In ''The Calumny of Apelles'', Botticelli drew on the description of a painting by Apelles, a Greek painter of the Hellenistic Period. Though Apelles' works have not survived, Lucian recorded details of one in his ''On Calumny'':
On the right of it sits Midas with very large ears, extending his hand to Slander while she is still at some distance from him. Near him, on one side, stand two women—Ignorance and Suspicion. On the other side, Slander is coming up, a woman beautiful beyond measure, but full of malignant passion and excitement, evincing as she does fury and wrath by carrying in her left hand a blazing torch and with the other dragging by the hair a young man who stretches out his hands to heaven and calls the gods to witness his innocence. She is conducted by a pale ugly man who has piercing eye and looks as if he had wasted away in long illness; he represents envy. There are two women in attendance to Slander, one is Fraud and the other Conspiracy. They are followed by a woman dressed in deep mourning, with black clothes all in tatters—she is Repentance. At all events, she is turning back with tears in her eyes and casting a stealthy glance, full of shame, at Truth, who is slowly approaching.〔Altrocchi (1921), pp. 454, 456-457; quoting translation by A.M.Harmon.〕〔White (1872), pp. 113;〕

Botticelli reproduced this quite closely, down to the donkey ears of the seated man, into which the women that flank him speak.
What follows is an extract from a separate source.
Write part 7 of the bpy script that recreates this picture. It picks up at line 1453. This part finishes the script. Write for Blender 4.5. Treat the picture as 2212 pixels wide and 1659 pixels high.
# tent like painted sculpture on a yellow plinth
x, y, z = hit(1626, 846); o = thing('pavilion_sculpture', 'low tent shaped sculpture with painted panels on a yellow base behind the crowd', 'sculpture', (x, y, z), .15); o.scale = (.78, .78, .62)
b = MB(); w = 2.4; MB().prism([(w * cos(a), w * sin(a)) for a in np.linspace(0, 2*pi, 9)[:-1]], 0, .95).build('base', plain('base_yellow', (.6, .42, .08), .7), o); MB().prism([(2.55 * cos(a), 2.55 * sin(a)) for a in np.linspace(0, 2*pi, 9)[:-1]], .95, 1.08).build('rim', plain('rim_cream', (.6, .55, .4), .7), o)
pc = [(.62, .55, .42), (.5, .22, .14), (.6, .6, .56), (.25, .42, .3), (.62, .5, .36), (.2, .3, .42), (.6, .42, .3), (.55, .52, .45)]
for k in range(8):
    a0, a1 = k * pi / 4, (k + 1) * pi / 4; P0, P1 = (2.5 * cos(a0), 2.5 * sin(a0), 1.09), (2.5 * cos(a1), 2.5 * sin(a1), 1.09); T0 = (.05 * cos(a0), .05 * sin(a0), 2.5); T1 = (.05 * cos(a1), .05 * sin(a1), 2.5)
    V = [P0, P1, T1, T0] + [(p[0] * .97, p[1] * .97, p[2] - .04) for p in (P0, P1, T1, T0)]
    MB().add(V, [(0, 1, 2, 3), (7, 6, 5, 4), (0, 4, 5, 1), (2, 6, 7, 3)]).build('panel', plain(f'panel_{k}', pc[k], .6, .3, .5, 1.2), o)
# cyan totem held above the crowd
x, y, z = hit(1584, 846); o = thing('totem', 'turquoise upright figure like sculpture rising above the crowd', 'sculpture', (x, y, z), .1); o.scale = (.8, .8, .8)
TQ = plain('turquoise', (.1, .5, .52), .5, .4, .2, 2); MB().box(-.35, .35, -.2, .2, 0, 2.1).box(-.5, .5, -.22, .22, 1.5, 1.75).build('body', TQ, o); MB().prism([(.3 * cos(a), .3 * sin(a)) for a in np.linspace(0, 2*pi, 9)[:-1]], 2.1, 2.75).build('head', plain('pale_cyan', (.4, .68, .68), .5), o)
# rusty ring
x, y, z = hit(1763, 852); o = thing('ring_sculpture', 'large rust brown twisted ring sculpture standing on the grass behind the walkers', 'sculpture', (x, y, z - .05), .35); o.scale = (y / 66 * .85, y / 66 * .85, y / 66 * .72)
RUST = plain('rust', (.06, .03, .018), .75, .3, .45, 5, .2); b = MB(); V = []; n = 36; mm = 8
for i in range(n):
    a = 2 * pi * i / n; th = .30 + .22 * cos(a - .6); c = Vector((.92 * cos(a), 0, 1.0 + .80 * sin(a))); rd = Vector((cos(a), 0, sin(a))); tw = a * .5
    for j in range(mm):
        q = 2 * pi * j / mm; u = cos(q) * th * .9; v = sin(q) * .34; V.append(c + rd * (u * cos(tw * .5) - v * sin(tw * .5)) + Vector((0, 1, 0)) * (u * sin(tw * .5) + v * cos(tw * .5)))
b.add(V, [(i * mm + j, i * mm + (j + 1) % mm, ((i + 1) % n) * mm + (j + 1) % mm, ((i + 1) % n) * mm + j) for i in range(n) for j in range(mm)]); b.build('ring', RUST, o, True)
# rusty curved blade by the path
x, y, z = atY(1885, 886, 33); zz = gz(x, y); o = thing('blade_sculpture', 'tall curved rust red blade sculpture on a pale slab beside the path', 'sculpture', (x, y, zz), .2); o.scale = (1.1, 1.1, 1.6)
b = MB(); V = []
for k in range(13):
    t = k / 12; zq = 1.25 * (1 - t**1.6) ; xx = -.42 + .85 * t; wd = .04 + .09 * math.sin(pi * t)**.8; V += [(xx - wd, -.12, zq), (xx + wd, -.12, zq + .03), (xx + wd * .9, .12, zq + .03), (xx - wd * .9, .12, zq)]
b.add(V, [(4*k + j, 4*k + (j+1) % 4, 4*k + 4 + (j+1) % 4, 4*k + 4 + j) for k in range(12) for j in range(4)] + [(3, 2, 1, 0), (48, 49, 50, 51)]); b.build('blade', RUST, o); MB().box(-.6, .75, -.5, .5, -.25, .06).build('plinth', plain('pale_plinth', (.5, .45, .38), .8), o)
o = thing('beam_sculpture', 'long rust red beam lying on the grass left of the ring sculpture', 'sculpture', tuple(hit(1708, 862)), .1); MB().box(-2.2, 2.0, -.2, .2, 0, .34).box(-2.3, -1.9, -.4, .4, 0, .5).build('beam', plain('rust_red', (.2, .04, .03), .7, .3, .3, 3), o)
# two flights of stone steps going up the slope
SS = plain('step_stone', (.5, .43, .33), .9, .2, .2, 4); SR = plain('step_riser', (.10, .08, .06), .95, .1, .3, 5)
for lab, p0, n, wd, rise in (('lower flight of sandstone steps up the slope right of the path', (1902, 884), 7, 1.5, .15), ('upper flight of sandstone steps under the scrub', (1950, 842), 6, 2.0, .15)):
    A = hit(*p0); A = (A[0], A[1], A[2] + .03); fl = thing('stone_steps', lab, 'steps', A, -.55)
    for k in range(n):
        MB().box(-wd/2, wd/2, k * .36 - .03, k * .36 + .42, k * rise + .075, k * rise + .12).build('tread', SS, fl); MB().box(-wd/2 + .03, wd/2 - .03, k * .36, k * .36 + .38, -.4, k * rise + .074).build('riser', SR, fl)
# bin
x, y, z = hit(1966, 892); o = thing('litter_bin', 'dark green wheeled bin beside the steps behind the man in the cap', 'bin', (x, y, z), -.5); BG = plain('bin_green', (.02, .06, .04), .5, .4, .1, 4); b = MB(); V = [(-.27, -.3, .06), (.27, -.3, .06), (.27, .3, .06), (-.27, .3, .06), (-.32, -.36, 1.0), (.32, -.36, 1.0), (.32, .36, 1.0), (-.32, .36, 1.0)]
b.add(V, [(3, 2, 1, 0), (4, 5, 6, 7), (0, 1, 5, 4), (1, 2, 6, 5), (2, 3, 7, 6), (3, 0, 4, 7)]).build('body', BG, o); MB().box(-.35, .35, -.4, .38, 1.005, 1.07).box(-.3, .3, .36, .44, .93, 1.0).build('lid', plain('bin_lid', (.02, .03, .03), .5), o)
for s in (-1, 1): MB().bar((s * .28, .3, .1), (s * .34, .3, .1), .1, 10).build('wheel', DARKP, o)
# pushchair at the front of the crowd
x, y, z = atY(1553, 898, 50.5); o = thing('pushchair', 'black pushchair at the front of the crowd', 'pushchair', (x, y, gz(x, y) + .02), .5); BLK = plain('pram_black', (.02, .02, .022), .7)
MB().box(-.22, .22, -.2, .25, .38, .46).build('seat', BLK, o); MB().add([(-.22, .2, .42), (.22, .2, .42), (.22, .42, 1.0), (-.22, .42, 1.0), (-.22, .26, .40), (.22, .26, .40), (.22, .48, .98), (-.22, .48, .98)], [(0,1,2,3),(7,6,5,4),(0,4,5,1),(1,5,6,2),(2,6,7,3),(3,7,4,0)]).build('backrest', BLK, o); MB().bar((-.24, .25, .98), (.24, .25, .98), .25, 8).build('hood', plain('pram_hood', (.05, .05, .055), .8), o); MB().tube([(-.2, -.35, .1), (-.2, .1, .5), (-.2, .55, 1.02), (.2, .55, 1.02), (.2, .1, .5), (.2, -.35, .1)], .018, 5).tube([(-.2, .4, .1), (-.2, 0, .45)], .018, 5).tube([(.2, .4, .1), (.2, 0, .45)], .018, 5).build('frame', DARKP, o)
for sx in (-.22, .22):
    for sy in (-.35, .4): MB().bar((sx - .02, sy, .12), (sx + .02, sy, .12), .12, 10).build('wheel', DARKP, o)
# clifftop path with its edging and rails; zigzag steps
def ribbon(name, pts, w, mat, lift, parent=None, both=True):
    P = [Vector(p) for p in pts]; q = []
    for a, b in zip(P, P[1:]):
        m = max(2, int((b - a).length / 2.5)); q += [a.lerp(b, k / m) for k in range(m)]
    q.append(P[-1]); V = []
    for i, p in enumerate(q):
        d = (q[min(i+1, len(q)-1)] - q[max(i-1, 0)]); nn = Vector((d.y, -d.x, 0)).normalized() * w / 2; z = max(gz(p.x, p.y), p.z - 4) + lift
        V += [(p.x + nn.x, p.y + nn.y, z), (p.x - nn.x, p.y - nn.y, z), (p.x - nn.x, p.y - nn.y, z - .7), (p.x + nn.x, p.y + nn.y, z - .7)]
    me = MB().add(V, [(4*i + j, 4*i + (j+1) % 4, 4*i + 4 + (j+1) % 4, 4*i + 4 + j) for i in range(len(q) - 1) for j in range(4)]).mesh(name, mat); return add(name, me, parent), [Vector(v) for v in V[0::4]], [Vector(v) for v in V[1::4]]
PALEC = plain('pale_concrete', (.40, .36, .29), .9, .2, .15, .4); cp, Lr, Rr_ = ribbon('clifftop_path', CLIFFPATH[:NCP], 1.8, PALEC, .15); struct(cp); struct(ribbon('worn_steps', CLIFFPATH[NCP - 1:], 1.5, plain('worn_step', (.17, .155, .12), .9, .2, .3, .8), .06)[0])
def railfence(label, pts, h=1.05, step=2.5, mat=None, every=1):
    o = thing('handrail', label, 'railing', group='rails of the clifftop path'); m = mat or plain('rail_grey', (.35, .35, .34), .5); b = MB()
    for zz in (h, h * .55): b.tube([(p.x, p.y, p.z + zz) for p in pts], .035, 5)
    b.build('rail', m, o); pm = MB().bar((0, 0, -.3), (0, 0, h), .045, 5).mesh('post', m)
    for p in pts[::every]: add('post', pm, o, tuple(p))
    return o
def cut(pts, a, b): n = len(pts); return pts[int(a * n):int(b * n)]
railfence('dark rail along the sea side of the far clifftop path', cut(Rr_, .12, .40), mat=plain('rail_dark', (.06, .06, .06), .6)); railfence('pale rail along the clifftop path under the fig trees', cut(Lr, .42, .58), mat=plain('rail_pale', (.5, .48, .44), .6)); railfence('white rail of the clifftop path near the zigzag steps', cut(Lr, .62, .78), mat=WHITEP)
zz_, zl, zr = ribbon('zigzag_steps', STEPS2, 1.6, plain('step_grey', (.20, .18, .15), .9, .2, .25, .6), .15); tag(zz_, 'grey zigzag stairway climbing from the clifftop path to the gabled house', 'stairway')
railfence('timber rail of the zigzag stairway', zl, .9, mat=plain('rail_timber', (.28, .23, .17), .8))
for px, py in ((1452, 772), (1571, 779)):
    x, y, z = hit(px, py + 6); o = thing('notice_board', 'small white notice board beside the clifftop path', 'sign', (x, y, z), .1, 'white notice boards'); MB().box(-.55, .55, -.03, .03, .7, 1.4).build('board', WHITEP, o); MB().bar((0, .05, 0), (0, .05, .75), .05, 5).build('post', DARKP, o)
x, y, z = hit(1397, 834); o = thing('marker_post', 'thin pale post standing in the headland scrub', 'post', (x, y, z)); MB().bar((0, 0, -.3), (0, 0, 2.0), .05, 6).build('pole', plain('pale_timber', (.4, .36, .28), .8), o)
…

A richly gowned Slander (or Calumny), with her hair being dressed by her attendants, is being led by her slender, robed companion. The man she is dragging, nearly nude and with his ankles crossed as if to be crucified, raises his hands in prayer. The woman behind him turns her head to regard the stately pale nude pointing to the heavens.
Without description of the setting, Botticelli has presented a throne room elaborately decorated with sculptures and reliefs of Classical heroes and battle scenes.